Le tante attività di questo straordinario intellettuale si collocano in una visione dell’attività culturale come “lavoro mentale”, in cui la cultura umanistica – la lingua di Campanella e dei vociani, come dice di se stesso – si innesta su una robusta impronta filosofica e scientifica, e costituisce il carattere neoespressionistico della sua scrittura. Professore di filosofia, ha lavorato in biblioteche e in case editrici; e insegnato estetica all’Accademia di Brera.
Caro Adam, il tuo ricordo di Francesco Leonetti è davvero appassionato e commovente. Anch’io lo ricordo (sia pure nei contatti letterari più che di persona) come un intellettuale raro ed indimenticabile.
Grazie di questo tuo scritto, mentre sono vicina a te, ai suoi cari e a tutti gli amici in una circostanza davvero tanto dolorosa.
Un saluto partecipe da
Mariella B.
Grazie, Adam, per questo appassionato ricordo di Leonetti.
Grazie di avere informato chi non ne conosceva tutto il percorso intellettuale, artistico e specificatamente poetico.
Condoglianze alla moglie e a tutti noi.
Ricordare un intellettuale puro, impegnato, dinamico come Leonetti è veramente molto ma molto importante, proprio perché il suo pensiero non ha perso attualità, anzi appare come un punto di riferimento critico per ripensare il nostro atteggiamento nei confronti del testo e della società letteraria. Grazie Adam Vaccaro, grazie di cuore.
Ringrazio commosso queste partecipazioni e condivisioni, sensibili e competenti
Un’altra coscienza autentica e libera che ci abbandona. Il mondo resta più triste quando perde un poeta.

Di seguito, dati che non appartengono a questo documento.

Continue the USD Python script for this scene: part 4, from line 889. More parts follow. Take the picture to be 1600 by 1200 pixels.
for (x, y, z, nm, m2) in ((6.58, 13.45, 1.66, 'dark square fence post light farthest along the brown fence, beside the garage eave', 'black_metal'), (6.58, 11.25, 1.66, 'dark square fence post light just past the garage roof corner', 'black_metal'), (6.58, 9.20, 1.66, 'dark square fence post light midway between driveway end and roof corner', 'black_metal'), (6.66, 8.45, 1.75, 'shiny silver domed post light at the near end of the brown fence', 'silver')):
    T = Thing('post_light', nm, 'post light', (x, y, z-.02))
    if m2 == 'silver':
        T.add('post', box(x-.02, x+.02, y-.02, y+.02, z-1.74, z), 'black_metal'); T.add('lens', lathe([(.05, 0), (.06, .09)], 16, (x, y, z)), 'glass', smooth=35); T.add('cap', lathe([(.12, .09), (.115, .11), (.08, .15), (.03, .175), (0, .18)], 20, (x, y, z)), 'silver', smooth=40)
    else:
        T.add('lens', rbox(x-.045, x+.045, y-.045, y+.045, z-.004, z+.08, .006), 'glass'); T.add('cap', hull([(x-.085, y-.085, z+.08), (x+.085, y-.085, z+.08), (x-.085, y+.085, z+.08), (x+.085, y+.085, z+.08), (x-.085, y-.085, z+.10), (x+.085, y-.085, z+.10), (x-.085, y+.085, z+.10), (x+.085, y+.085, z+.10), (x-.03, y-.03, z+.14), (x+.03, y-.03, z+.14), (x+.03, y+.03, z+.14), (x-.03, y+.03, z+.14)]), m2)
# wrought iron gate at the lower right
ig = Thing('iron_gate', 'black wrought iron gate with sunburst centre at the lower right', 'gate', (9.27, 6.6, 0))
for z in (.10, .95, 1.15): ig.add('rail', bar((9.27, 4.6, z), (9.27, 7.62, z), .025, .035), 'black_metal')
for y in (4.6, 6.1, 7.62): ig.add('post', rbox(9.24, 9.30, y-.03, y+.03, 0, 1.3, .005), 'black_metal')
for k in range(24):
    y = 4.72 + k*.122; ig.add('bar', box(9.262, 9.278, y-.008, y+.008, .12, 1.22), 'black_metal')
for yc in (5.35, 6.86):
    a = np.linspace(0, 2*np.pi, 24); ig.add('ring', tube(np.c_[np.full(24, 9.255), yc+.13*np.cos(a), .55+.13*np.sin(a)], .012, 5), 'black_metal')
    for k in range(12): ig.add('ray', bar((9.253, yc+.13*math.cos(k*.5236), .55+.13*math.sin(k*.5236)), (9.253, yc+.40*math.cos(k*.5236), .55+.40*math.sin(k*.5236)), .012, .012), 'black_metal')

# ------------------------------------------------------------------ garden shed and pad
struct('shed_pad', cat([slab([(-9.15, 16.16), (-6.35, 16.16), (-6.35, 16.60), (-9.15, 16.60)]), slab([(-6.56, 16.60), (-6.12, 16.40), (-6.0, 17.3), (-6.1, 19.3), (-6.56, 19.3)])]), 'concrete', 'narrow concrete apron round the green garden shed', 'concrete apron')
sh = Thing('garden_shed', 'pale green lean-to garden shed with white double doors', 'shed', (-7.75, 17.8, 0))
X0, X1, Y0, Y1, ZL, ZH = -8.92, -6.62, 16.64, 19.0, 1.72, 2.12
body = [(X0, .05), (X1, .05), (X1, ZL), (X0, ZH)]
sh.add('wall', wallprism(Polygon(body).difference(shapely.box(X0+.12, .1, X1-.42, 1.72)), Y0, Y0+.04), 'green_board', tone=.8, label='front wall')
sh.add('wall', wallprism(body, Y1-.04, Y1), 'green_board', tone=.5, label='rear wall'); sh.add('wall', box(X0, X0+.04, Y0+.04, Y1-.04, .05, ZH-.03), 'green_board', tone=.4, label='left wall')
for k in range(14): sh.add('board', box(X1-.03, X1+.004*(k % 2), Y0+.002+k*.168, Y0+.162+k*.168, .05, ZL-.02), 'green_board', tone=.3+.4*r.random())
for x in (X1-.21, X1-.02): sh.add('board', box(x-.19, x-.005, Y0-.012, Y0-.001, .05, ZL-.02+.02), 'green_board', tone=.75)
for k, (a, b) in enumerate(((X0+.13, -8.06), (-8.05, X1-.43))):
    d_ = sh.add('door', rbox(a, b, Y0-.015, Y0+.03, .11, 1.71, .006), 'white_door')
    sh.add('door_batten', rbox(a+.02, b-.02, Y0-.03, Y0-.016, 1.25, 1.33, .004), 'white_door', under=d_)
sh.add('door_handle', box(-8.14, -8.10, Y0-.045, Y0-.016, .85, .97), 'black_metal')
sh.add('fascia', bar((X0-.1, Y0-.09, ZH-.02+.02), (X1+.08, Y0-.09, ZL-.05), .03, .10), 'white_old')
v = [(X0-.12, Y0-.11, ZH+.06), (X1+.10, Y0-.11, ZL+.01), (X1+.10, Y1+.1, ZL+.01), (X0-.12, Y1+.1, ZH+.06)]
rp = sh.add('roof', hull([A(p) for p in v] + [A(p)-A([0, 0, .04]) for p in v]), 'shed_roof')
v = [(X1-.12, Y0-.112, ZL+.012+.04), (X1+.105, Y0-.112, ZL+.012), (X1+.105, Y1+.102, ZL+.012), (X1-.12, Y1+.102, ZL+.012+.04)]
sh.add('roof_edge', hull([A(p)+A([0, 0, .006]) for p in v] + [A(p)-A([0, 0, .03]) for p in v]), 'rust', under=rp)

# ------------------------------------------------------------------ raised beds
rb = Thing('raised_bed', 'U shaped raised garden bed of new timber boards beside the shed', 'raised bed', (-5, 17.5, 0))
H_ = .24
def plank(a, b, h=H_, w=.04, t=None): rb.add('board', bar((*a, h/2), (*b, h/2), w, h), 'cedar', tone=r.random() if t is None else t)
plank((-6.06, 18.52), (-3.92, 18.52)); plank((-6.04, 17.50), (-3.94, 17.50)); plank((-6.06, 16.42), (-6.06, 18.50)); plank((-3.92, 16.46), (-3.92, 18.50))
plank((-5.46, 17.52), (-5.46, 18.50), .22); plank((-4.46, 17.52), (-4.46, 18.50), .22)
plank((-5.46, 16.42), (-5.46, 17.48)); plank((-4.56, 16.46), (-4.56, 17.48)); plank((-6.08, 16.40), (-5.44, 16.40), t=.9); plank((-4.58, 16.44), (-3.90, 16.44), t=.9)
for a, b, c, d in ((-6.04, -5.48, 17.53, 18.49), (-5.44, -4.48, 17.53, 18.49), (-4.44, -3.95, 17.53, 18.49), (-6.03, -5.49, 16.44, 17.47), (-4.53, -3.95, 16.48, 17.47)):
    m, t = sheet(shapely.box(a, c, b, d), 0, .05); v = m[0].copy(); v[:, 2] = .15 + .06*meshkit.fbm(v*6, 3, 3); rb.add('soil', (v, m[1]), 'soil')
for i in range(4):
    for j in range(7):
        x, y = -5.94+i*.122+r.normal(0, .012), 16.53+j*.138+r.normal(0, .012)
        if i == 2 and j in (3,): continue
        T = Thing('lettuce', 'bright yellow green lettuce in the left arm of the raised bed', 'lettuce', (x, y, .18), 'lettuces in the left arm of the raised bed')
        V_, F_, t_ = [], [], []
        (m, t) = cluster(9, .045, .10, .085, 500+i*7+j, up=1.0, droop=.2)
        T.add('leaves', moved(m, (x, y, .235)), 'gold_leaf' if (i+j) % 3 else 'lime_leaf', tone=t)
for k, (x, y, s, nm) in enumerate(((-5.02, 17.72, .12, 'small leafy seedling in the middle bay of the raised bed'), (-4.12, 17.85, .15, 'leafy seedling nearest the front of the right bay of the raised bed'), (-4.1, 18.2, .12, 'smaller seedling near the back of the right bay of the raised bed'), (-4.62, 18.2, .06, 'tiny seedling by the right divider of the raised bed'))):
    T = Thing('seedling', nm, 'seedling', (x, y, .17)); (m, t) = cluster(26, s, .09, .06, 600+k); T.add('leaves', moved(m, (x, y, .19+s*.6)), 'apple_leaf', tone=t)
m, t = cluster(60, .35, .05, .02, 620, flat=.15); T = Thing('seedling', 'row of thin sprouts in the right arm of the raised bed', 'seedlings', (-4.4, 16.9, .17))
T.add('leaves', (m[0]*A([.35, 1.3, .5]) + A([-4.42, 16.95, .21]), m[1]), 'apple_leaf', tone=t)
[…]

la perdita di un grande poeta come Leonetti, ci addolora e ci commuove
Caro Adam, Francesco Leonetti merita le tue belle e affettuose parole ed ancora di più. Sono questi frangenti a mostrare come la morte sia davvero un evento idiota per l’uomo; ancor più, per un intellettuale come Leonetti, un evento davvero non necessario: va via una frazione di humanitas.(…) Oh la vita, la vita, la vita! / Non c’è modo di renderla vera! / Puoi vederla talvolta morire / o sognarla, / certe volte ascoltarla; / puoi cantarla e non farla avvertire / non c’è modo di renderla vera! Sono versi estrapolati da una mia poesia in “Punto e a capo” Marcus 2007. Mi sono parsi improvvisamente lucidi alla notizia di questo bruttissimo evento.
Ti ringrazio, caro Salvatore, di questua tua intensa condivisione e adeguati questi tuoi versi!